- **INSTRUCTIONS TO FOLLOW**
Nothing after the line with "desks', 'desk pad', 'desk pads')" belongs in the copy; extract the lines below from the top through that line, pictures left out.

- **DATASET EXCERPT**
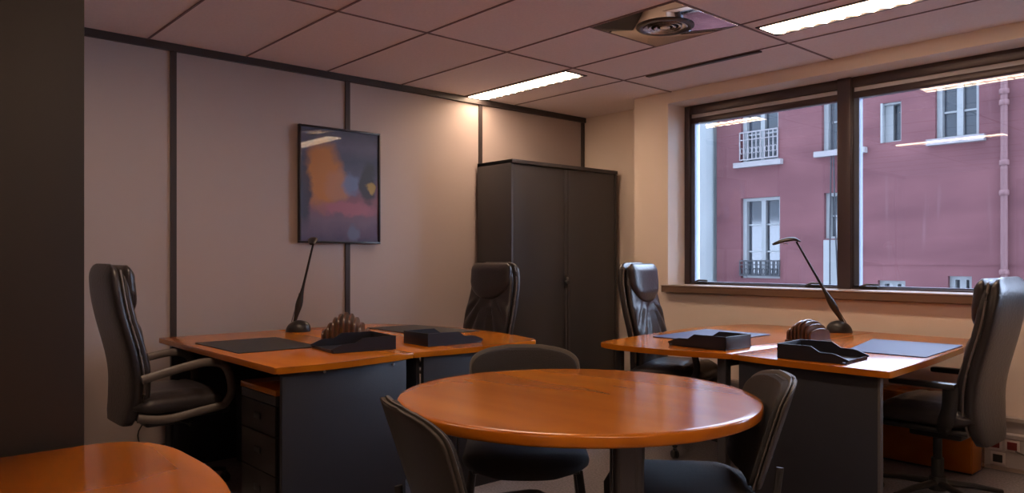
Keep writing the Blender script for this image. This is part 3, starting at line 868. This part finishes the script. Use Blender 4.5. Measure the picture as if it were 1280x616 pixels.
# ------------------------------------------------------------------ desk pads, trays, sorters
def quadslab(name, pts, z0, z1, mat, label, cat, group=None):
    cx = sum(p[0] for p in pts)/4; cy = sum(p[1] for p in pts)/4
    bm = bmesh.new(); prism(bm, round_poly([(x-cx, y-cy) for x, y in pts], .012, 3), 0, z1-z0, .001, seg=1)
    return tag(link_mesh(name, bm, M[mat], loc=(cx, cy, z0)), label, cat, group)
quadslab('desk_pad', [(-4.20, 1.44), (-3.60, 1.44), (-3.60, 1.87), (-4.20, 1.90)], TZ+.0005, TZ+.005, 'padblack', 'black desk pad lying on the near left desk below the desk lamp', 'desk pad', 'desk pads')
quadslab('desk_pad', [(-4.36, 2.60), (-3.72, 2.60), (-3.70, 3.03), (-4.34, 2.96)], TZ+.0005, TZ+.005, 'padblack', 'dark desk pad on the far left desk in front of the chair by the cabinet', 'desk pad', 'desk pads')
quadslab('desk_pad', [(-2.76, 3.56), (-2.36, 3.56), (-2.36, 4.19), (-2.82, 4.19)], TZ+.0005, TZ+.005, 'padblue', 'blue desk pad partly behind the black letter tray, before the chair lit blue', 'desk pad', 'desk pads')
quadslab('desk_pad', [(-1.70, 3.73), (-1.335, 3.75), (-1.39, 4.42), (-1.84, 4.38)], TZ+.0005, TZ+.005, 'padblue', 'bright blue desk pad at the right end of the right desks', 'desk pad', 'desk pads')

def letter_tray(label, loc, rz, L=.34, W=.25, h=.068):
    """back wall at local x=0, open tip at local x=L; sides cut in steps"""
    r = empty('letter_tray', label, 'letter tray', loc, rz, 'black letter trays')
    bm = bmesh.new()
    box(bm, 0, L-.01, -W/2, W/2, 0, .006, .002); box(bm, 0, .006, -W/2, W/2, .006, h, .001)
    link_mesh('tray', bm, M['tray'], r)
    prof = [(0, 0), (L-.06, 0), (L, .012), (L, .018), (L-.05, .038), (L-.07, .042), (L-.125, .043), (L-.165, h), (0, h)]
    for s in (-1, 1):
        bm = bmesh.new(); y = s*(W/2-.003)
        prism(bm, prof, -.003, .003, mtx=Matrix(((1, 0, 0, 0), (0, 0, 1, y), (0, 1, 0, 0), (0, 0, 0, 1))))
        link_mesh('side', bm, M['tray'], r)
    bm = bmesh.new()
    box(bm, L-.012, L-.008, -W/2, W/2, 0, .014)
    link_mesh('front_lip', bm, M['tray'], r)
    return r
T0 = TZ+.001
letter_tray('black letter tray on the near left desk, tip pointing left, below the framed picture', (-3.40, 2.13, T0), math.radians(-90-8), W=.30)
letter_tray('black letter tray on the far left desk, tip pointing right', (-3.34, 2.29, T0), math.radians(88), L=.36, W=.24)
letter_tray('black letter tray on the right desks, tip pointing left, before the chair lit blue', (-2.10, 3.41, T0), math.radians(180), L=.35, W=.235)
letter_tray('black letter tray beside the dark wooden sorter, tip towards the bright blue pad', (-1.80, 3.36, T0), math.radians(4), L=.32, W=.25)

def sorter(label, loc, rz, n=9, k=1.0):
    r = empty('letter_sorter', label, 'letter sorter', loc, rz, 'stepped wooden letter sorters')
    hs = [.065, .10, .13, .15, .158, .15, .13, .10, .065]
    P = .029*k; hs = hs[(9-n)//2:(9-n)//2+n]
    link_mesh('base', B(-P*(n-1)/2-.012, P*(n-1)/2+.012, -.10, .10, 0, .012, .002), M['rackwood'], r)
    for i in range(n):
        x = (i-(n-1)/2)*P; h = hs[i]*k
        pts = round_poly([(-.095, .012), (.095, .012), (.095, h*.8), (.03, h), (-.03, h), (-.095, h*.8)], [0, 0, .03, .03, .03, .03], 5)
        bm = bmesh.new()
        prism(bm, pts, x-.006, x+.006, .0015, mtx=Matrix(((0, 0, 1, 0), (1, 0, 0, 0), (0, 1, 0, 0), (0, 0, 0, 1))), seg=1)
        link_mesh('divider', bm, M['rackwood'], r)
    return r
sorter('dark wooden letter sorter with stepped dividers on the near left desk under the picture', (-3.79, 2.13, T0), math.radians(52))
sorter('dark wooden letter sorter on the right desks next to the desk lamp', (-2.03, 4.0, T0), math.radians(-5), n=7, k=.78)

# ------------------------------------------------------------------ desk lamps
def desk_lamp(label, loc, rz, lean, head_yaw=0.0):
    """arm leans along local +x by 'lean' over its height; head points local +x*head_dir"""
    r = empty('desk_lamp', label, 'desk lamp', loc, rz, 'slim black desk lamps')
    bm = bmesh.new()
    rings = []
    for t in range(13):
        q = t/12; z = .072*q
        k = math.sqrt(max(.02, 1-(q)**2.4))
        rings.append([Vector((.078*k*math.cos(a)+.012*q, .06*k*math.sin(a), z)) for a in [2*PI*j/36 for j in range(36)]])
    loft(bm, rings); link_mesh('base', bm, M['plastic'], r, angle=60)
    A = Vector((-.02, 0, .06)); Bv = Vector((lean, 0, .565))
    bm = bmesh.new()
    def tp(t): return .75+1.1*math.exp(-((t-.22)/.13)**2)-.25*t
    tube(bm, [A+(Bv-A)*(i/24) for i in range(25)], .0125, 12, taper=tp, up=(0, 1, 0))
    link_mesh('arm', bm, M['plastic'], r)
    bm = bmesh.new()
    tube(bm, [A+Vector((-.02*math.copysign(1, lean or 1), 0, 0)), A+(Bv-A)*.36+Vector((-.014*math.copysign(1, lean or 1), 0, 0))], .0025, 6)
    link_mesh('cable', bm, M['metal'], r)
    # head: flattened teardrop
    d = 1; hm = Matrix.Translation(Bv) @ Matrix.Rotation(head_yaw, 4, 'Z') @ Matrix.Translation(-Bv)
    pts = [Bv+Vector((-.025*d, 0, .0)), Bv+Vector((.01*d, 0, .014)), Bv+Vector((.05*d, 0, .012)), Bv+Vector((.10*d, 0, .0)), Bv+Vector((.145*d, 0, -.018))]
    bm = bmesh.new()
    tube(bm, pts, .030, 14, rx=.014, sub=4, taper=lambda t: max(.12, math.sin(min(1, t*1.5+.18)*PI/2)*(1-.55*max(0, (t-.45)/.55)**2)))
    bmesh.ops.transform(bm, matrix=hm, verts=bm.verts)
    hd = link_mesh('lamp_head', bm, M['plastic'], r)
    bm = bmesh.new()
    lathe(bm, [(.001, 0), (.02, 0), (.018, -.005), (.001, -.006)], 16, mtx=hm @ Matrix.Translation(Bv+Vector((.07*d, 0, -.012))))
    link_mesh('reflector', bm, M['steel'], hd)
    return r
desk_lamp('slim black desk lamp on the near left desk, leaning right over the picture', (-4.45, 2.16, T0), math.radians(48), .10, math.radians(-80))
desk_lamp('slim black desk lamp before the window, arm leaning left', (-2.16, 4.66, T0), math.radians(48.3+180), .27, 0)

# ------------------------------------------------------------------ small things
for i, (x, z, mt, lb) in enumerate(((-1.375, .155, 'red', 'dark red wall socket nearer the wooden cabinet'), (-1.29, .155, 'red', 'dark red wall socket at the right edge of the trunking'), (-1.36, .075, 'white', 'small pale data socket low on the trunking'))):
    s = empty('wall_socket', lb, 'socket', (x, YW-.0355, z), 0, 'sockets on the trunking')
    link_mesh('plate', B(-.036, .036, -.006, 0, -.034, .034, .002), M['white'], s)
    link_mesh('outlet', B(-.024, .024, -.010, -.006, -.022, .022, .002), M['red'] if mt == 'red' else M['plastic'], s)
bm = bmesh.new(); tube(bm, [(-1.27, YW-.05, .13), (-1.2, YW-.09, .115), (-1.1, YW-.14, .05), (-1.0, YW-.2, .006), (-.7, YW-.3, .006)], .005, 8, sub=6)
tag(link_mesh('power_cable', bm, M['armgrey']), 'grey power cable running down from the wall socket to the carpet', 'cable')
bm = bmesh.new(); tube(bm, [(-4.85, 1.38, .40), (-4.82, 1.41, .30), (-4.84, 1.33, .15), (-4.80, 1.40, .006), (-4.6, 1.5, .006)], .004, 8, sub=6)
tag(link_mesh('power_cable', bm, M['plastic']), 'thin black cable hanging on the panelled wall beside the left chair', 'cable')
bm = bmesh.new()
lathe(bm, [(.001, 0), (.010, 0), (.011, .035), (.008, .04), (.001, .04)], 14)
tag(link_mesh('cable_grommet', bm, M['plastic'], loc=(-2.40, 4.78, T0)), 'tiny black peg standing at the back edge of the right desks', 'desk accessory')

- **THE RESULT**
Keep writing the Blender script for this image. This is part 3, starting at line 868. This part finishes the script. Use Blender 4.5. Measure the picture as if it were 1280x616 pixels.
# ------------------------------------------------------------------ desk pads, trays, sorters
def quadslab(name, pts, z0, z1, mat, label, cat, group=None):
    cx = sum(p[0] for p in pts)/4; cy = sum(p[1] for p in pts)/4
    bm = bmesh.new(); prism(bm, round_poly([(x-cx, y-cy) for x, y in pts], .012, 3), 0, z1-z0, .001, seg=1)
    return tag(link_mesh(name, bm, M[mat], loc=(cx, cy, z0)), label, cat, group)
quadslab('desk_pad', [(-4.20, 1.44), (-3.60, 1.44), (-3.60, 1.87), (-4.20, 1.90)], TZ+.0005, TZ+.005, 'padblack', 'black desk pad lying on the near left desk below the desk lamp', 'desk pad', 'desk pads')
quadslab('desk_pad', [(-4.36, 2.60), (-3.72, 2.60), (-3.70, 3.03), (-4.34, 2.96)], TZ+.0005, TZ+.005, 'padblack', 'dark desk pad on the far left desk in front of the chair by the cabinet', 'desk pad', 'desk pads')
quadslab('desk_pad', [(-2.76, 3.56), (-2.36, 3.56), (-2.36, 4.19), (-2.82, 4.19)], TZ+.0005, TZ+.005, 'padblue', 'blue desk pad partly behind the black letter tray, before the chair lit blue', 'desk pad', 'desk pads')
quadslab('desk_pad', [(-1.70, 3.73), (-1.335, 3.75), (-1.39, 4.42), (-1.84, 4.38)], TZ+.0005, TZ+.005, 'padblue', 'bright blue desk pad at the right end of the right desks', 'desk pad', 'desk pads')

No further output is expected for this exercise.